DATA PROVIDED
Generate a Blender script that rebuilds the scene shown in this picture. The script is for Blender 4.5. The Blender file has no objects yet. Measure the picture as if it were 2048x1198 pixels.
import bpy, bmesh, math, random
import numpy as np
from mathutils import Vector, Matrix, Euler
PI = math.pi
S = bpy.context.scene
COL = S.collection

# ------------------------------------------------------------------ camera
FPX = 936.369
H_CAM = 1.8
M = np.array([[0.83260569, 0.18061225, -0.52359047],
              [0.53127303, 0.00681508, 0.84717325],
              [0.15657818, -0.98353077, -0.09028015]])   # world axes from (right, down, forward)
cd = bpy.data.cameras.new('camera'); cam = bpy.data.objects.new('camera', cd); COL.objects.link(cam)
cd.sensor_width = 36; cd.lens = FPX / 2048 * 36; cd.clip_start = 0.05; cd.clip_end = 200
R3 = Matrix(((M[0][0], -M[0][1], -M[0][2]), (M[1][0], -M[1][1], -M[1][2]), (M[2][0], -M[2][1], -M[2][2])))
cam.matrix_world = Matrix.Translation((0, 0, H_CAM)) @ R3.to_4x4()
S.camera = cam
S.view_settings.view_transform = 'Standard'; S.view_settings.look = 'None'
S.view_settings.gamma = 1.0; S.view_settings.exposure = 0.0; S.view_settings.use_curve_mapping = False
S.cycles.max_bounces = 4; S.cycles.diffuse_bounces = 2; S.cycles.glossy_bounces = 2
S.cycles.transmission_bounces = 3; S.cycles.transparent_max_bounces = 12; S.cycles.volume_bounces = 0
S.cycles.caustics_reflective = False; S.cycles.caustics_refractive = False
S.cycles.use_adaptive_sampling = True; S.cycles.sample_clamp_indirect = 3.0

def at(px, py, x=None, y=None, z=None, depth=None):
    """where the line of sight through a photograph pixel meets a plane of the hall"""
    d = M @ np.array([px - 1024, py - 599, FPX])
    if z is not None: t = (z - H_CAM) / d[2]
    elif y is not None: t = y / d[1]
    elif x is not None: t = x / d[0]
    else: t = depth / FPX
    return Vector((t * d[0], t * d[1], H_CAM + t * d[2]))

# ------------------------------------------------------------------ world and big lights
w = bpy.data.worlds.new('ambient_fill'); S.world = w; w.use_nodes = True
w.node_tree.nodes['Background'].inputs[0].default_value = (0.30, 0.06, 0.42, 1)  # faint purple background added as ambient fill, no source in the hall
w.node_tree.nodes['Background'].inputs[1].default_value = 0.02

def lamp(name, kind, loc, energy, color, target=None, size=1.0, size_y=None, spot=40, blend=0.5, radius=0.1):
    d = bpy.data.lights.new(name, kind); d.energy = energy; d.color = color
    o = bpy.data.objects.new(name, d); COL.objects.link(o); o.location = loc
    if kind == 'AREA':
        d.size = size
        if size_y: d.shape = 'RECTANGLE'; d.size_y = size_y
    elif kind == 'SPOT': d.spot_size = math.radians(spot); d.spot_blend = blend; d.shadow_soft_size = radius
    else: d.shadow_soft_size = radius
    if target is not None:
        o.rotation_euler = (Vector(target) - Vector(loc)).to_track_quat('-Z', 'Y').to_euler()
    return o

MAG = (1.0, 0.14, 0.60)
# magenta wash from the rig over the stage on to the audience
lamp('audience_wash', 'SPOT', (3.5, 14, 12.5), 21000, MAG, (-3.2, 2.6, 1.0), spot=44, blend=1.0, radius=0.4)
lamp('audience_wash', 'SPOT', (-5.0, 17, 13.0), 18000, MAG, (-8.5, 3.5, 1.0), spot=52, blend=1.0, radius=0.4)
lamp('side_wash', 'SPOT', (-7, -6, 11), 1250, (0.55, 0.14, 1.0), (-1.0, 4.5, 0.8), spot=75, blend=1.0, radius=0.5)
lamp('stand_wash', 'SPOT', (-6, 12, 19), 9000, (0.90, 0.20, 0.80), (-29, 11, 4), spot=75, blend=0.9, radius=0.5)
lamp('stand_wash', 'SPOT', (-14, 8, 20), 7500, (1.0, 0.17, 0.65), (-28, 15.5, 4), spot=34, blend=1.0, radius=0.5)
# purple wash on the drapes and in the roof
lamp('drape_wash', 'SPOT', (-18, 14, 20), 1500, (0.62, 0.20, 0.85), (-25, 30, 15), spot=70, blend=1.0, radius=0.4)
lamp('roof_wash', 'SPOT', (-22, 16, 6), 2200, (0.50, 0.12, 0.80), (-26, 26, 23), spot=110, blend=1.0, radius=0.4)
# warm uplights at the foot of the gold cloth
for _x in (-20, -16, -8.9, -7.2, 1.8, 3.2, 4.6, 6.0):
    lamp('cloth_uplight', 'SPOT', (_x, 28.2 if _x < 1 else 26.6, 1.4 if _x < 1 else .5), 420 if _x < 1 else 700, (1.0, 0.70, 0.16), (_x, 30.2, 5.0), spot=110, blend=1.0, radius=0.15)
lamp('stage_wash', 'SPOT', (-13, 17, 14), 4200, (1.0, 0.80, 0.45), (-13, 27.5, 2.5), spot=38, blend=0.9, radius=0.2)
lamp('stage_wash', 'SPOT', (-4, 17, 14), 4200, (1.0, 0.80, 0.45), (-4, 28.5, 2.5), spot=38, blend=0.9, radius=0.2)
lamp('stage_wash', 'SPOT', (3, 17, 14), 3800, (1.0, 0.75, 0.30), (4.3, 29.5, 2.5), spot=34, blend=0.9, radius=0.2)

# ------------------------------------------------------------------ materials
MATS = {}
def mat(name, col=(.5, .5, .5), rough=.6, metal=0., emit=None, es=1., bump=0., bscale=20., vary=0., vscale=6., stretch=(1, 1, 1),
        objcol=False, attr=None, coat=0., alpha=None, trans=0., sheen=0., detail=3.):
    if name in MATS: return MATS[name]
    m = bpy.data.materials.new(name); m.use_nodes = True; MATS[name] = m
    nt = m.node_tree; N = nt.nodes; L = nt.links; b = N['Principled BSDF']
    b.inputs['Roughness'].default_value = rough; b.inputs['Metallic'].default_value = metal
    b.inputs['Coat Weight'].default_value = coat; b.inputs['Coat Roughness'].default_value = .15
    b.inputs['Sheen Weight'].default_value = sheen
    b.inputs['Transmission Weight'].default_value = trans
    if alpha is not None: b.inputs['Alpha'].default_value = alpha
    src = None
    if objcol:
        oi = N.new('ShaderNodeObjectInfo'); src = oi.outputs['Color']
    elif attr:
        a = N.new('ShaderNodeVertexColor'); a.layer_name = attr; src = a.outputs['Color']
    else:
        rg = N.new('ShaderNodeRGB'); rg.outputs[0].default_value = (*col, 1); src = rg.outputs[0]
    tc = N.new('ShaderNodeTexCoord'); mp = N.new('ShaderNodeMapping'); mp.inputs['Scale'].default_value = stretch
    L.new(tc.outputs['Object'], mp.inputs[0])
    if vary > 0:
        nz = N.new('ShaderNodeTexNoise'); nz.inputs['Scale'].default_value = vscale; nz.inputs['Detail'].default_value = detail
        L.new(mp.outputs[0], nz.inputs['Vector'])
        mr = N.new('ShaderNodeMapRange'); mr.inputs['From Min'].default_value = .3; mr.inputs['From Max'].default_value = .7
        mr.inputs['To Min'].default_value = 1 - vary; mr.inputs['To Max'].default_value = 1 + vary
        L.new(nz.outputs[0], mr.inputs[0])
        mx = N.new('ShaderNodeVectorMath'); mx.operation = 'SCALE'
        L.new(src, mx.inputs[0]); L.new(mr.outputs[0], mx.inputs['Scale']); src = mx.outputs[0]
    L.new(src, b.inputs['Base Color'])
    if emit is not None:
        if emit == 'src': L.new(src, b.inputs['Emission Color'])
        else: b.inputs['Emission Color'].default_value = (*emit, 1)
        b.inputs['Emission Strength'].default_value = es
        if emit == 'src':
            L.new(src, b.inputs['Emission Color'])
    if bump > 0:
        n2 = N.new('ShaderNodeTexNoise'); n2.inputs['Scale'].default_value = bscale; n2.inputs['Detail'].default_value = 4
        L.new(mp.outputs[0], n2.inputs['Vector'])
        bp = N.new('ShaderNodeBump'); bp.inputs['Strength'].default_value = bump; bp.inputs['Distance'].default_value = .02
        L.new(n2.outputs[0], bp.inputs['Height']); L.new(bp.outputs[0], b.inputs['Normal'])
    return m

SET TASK
Copy, please, exactly the lines that start at the first line of the data and end at the line containing "COL = S.collection", both kept and no others.

WORKED ANSWER
Generate a Blender script that rebuilds the scene shown in this picture. The script is for Blender 4.5. The Blender file has no objects yet. Measure the picture as if it were 2048x1198 pixels.
import bpy, bmesh, math, random
import numpy as np
from mathutils import Vector, Matrix, Euler
PI = math.pi
S = bpy.context.scene
COL = S.collection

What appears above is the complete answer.